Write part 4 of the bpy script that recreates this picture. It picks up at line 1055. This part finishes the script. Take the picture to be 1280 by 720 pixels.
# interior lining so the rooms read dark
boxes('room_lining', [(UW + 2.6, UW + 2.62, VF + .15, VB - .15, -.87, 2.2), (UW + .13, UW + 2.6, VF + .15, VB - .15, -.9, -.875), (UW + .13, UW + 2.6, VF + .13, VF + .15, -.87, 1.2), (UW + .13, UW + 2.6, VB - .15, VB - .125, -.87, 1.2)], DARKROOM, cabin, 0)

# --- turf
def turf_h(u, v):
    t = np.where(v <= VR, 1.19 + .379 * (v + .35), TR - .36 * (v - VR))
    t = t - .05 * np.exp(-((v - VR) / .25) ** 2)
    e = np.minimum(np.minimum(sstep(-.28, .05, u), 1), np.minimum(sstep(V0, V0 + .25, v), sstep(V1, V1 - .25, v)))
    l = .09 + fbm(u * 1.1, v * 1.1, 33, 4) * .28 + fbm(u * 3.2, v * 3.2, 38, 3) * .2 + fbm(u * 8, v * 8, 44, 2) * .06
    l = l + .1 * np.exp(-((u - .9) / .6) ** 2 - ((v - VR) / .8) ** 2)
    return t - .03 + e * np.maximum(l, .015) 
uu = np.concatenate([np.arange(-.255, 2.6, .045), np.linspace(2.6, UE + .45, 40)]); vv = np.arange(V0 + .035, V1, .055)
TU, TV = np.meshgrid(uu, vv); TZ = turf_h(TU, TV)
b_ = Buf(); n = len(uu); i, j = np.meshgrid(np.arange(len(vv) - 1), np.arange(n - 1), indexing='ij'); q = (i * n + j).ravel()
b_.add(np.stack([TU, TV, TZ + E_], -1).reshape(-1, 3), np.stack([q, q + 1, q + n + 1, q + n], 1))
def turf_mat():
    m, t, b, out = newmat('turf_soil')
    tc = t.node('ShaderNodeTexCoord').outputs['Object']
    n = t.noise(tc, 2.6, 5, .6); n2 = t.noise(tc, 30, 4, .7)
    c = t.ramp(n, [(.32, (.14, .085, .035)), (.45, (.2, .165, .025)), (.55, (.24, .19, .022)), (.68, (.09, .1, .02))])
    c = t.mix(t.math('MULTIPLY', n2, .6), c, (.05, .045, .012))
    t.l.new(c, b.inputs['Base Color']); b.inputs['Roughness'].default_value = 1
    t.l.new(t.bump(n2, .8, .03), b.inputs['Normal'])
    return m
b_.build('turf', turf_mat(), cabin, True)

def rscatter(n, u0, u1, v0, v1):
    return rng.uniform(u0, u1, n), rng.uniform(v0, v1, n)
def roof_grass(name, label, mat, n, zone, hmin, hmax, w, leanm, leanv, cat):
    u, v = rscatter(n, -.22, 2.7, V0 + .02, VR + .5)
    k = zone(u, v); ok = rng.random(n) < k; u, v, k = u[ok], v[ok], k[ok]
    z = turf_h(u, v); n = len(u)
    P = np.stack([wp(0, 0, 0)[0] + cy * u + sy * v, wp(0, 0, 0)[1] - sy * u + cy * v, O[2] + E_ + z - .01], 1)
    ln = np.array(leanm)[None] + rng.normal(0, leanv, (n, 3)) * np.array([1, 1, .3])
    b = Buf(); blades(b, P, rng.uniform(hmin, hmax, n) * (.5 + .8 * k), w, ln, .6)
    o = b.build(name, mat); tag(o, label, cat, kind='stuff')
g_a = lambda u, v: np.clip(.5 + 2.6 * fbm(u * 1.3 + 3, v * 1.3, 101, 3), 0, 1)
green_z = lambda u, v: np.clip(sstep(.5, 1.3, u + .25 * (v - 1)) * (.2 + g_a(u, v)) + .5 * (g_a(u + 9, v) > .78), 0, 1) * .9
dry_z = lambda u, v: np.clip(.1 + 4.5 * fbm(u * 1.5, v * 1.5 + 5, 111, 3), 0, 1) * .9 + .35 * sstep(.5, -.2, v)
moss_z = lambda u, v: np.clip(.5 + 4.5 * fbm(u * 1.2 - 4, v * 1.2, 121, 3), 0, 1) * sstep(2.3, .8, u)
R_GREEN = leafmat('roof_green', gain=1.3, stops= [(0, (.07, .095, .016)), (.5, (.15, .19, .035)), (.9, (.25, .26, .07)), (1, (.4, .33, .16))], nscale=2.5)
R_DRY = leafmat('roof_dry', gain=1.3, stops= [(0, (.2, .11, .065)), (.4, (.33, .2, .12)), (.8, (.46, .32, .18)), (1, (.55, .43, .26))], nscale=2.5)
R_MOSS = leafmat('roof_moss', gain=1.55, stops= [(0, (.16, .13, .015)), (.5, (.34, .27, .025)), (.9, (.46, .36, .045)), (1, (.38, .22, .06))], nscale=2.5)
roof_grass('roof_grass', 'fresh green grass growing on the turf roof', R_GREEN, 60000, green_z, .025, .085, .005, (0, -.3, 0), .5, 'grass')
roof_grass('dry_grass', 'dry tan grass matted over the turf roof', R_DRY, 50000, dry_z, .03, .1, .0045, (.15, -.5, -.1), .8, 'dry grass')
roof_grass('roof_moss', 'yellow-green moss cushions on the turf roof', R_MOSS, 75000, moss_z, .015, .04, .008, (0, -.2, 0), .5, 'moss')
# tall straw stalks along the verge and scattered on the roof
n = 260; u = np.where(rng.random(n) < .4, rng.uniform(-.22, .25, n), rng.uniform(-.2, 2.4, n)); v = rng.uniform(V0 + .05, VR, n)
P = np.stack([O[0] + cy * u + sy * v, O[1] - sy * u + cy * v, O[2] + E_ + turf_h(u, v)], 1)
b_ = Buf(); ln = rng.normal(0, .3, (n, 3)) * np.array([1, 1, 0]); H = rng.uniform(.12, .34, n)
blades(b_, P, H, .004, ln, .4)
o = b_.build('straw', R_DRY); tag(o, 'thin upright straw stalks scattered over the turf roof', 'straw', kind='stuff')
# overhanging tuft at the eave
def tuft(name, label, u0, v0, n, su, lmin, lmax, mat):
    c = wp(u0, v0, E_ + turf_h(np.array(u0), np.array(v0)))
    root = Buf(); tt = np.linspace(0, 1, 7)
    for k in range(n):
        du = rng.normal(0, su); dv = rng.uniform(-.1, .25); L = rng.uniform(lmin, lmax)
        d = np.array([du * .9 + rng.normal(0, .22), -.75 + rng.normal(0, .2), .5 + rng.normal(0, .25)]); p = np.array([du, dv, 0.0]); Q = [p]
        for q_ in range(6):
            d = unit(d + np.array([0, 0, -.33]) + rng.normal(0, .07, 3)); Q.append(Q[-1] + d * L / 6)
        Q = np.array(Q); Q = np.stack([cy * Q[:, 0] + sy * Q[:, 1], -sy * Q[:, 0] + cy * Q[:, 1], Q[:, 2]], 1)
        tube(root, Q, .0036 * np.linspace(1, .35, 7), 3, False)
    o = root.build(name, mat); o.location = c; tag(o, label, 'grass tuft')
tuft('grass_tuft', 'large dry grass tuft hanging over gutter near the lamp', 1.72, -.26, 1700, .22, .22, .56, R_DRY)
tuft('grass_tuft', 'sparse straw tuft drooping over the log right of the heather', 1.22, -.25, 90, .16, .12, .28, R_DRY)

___

▶ **Given exercise**
Type out the full listing again, exactly as given.

▶ **In response**
Write part 4 of the bpy script that recreates this picture. It picks up at line 1055. This part finishes the script. Take the picture to be 1280 by 720 pixels.
# interior lining so the rooms read dark
boxes('room_lining', [(UW + 2.6, UW + 2.62, VF + .15, VB - .15, -.87, 2.2), (UW + .13, UW + 2.6, VF + .15, VB - .15, -.9, -.875), (UW + .13, UW + 2.6, VF + .13, VF + .15, -.87, 1.2), (UW + .13, UW + 2.6, VB - .15, VB - .125, -.87, 1.2)], DARKROOM, cabin, 0)

# --- turf
def turf_h(u, v):
    t = np.where(v <= VR, 1.19 + .379 * (v + .35), TR - .36 * (v - VR))
    t = t - .05 * np.exp(-((v - VR) / .25) ** 2)
    e = np.minimum(np.minimum(sstep(-.28, .05, u), 1), np.minimum(sstep(V0, V0 + .25, v), sstep(V1, V1 - .25, v)))
    l = .09 + fbm(u * 1.1, v * 1.1, 33, 4) * .28 + fbm(u * 3.2, v * 3.2, 38, 3) * .2 + fbm(u * 8, v * 8, 44, 2) * .06
    l = l + .1 * np.exp(-((u - .9) / .6) ** 2 - ((v - VR) / .8) ** 2)
    return t - .03 + e * np.maximum(l, .015) 
uu = np.concatenate([np.arange(-.255, 2.6, .045), np.linspace(2.6, UE + .45, 40)]); vv = np.arange(V0 + .035, V1, .055)
TU, TV = np.meshgrid(uu, vv); TZ = turf_h(TU, TV)
b_ = Buf(); n = len(uu); i, j = np.meshgrid(np.arange(len(vv) - 1), np.arange(n - 1), indexing='ij'); q = (i * n + j).ravel()
b_.add(np.stack([TU, TV, TZ + E_], -1).reshape(-1, 3), np.stack([q, q + 1, q + n + 1, q + n], 1))
def turf_mat():
    m, t, b, out = newmat('turf_soil')
    tc = t.node('ShaderNodeTexCoord').outputs['Object']
    n = t.noise(tc, 2.6, 5, .6); n2 = t.noise(tc, 30, 4, .7)
    c = t.ramp(n, [(.32, (.14, .085, .035)), (.45, (.2, .165, .025)), (.55, (.24, .19, .022)), (.68, (.09, .1, .02))])
    c = t.mix(t.math('MULTIPLY', n2, .6), c, (.05, .045, .012))
    t.l.new(c, b.inputs['Base Color']); b.inputs['Roughness'].default_value = 1
    t.l.new(t.bump(n2, .8, .03), b.inputs['Normal'])
    return m
b_.build('turf', turf_mat(), cabin, True)

def rscatter(n, u0, u1, v0, v1):
    return rng.uniform(u0, u1, n), rng.uniform(v0, v1, n)
def roof_grass(name, label, mat, n, zone, hmin, hmax, w, leanm, leanv, cat):
    u, v = rscatter(n, -.22, 2.7, V0 + .02, VR + .5)
    k = zone(u, v); ok = rng.random(n) < k; u, v, k = u[ok], v[ok], k[ok]
    z = turf_h(u, v); n = len(u)
    P = np.stack([wp(0, 0, 0)[0] + cy * u + sy * v, wp(0, 0, 0)[1] - sy * u + cy * v, O[2] + E_ + z - .01], 1)
    ln = np.array(leanm)[None] + rng.normal(0, leanv, (n, 3)) * np.array([1, 1, .3])
    b = Buf(); blades(b, P, rng.uniform(hmin, hmax, n) * (.5 + .8 * k), w, ln, .6)
    o = b.build(name, mat); tag(o, label, cat, kind='stuff')
g_a = lambda u, v: np.clip(.5 + 2.6 * fbm(u * 1.3 + 3, v * 1.3, 101, 3), 0, 1)
green_z = lambda u, v: np.clip(sstep(.5, 1.3, u + .25 * (v - 1)) * (.2 + g_a(u, v)) + .5 * (g_a(u + 9, v) > .78), 0, 1) * .9
dry_z = lambda u, v: np.clip(.1 + 4.5 * fbm(u * 1.5, v * 1.5 + 5, 111, 3), 0, 1) * .9 + .35 * sstep(.5, -.2, v)
moss_z = lambda u, v: np.clip(.5 + 4.5 * fbm(u * 1.2 - 4, v * 1.2, 121, 3), 0, 1) * sstep(2.3, .8, u)
R_GREEN = leafmat('roof_green', gain=1.3, stops= [(0, (.07, .095, .016)), (.5, (.15, .19, .035)), (.9, (.25, .26, .07)), (1, (.4, .33, .16))], nscale=2.5)
R_DRY = leafmat('roof_dry', gain=1.3, stops= [(0, (.2, .11, .065)), (.4, (.33, .2, .12)), (.8, (.46, .32, .18)), (1, (.55, .43, .26))], nscale=2.5)
R_MOSS = leafmat('roof_moss', gain=1.55, stops= [(0, (.16, .13, .015)), (.5, (.34, .27, .025)), (.9, (.46, .36, .045)), (1, (.38, .22, .06))], nscale=2.5)
roof_grass('roof_grass', 'fresh green grass growing on the turf roof', R_GREEN, 60000, green_z, .025, .085, .005, (0, -.3, 0), .5, 'grass')
roof_grass('dry_grass', 'dry tan grass matted over the turf roof', R_DRY, 50000, dry_z, .03, .1, .0045, (.15, -.5, -.1), .8, 'dry grass')
roof_grass('roof_moss', 'yellow-green moss cushions on the turf roof', R_MOSS, 75000, moss_z, .015, .04, .008, (0, -.2, 0), .5, 'moss')
# tall straw stalks along the verge and scattered on the roof
n = 260; u = np.where(rng.random(n) < .4, rng.uniform(-.22, .25, n), rng.uniform(-.2, 2.4, n)); v = rng.uniform(V0 + .05, VR, n)
P = np.stack([O[0] + cy * u + sy * v, O[1] - sy * u + cy * v, O[2] + E_ + turf_h(u, v)], 1)
b_ = Buf(); ln = rng.normal(0, .3, (n, 3)) * np.array([1, 1, 0]); H = rng.uniform(.12, .34, n)
blades(b_, P, H, .004, ln, .4)
o = b_.build('straw', R_DRY); tag(o, 'thin upright straw stalks scattered over the turf roof', 'straw', kind='stuff')
# overhanging tuft at the eave
def tuft(name, label, u0, v0, n, su, lmin, lmax, mat):
    c = wp(u0, v0, E_ + turf_h(np.array(u0), np.array(v0)))
    root = Buf(); tt = np.linspace(0, 1, 7)
    for k in range(n):
        du = rng.normal(0, su); dv = rng.uniform(-.1, .25); L = rng.uniform(lmin, lmax)
        d = np.array([du * .9 + rng.normal(0, .22), -.75 + rng.normal(0, .2), .5 + rng.normal(0, .25)]); p = np.array([du, dv, 0.0]); Q = [p]
        for q_ in range(6):
            d = unit(d + np.array([0, 0, -.33]) + rng.normal(0, .07, 3)); Q.append(Q[-1] + d * L / 6)
        Q = np.array(Q); Q = np.stack([cy * Q[:, 0] + sy * Q[:, 1], -sy * Q[:, 0] + cy * Q[:, 1], Q[:, 2]], 1)
        tube(root, Q, .0036 * np.linspace(1, .35, 7), 3, False)
    o = root.build(name, mat); o.location = c; tag(o, label, 'grass tuft')
tuft('grass_tuft', 'large dry grass tuft hanging over gutter near the lamp', 1.72, -.26, 1700, .22, .22, .56, R_DRY)
tuft('grass_tuft', 'sparse straw tuft drooping over the log right of the heather', 1.22, -.25, 90, .16, .12, .28, R_DRY)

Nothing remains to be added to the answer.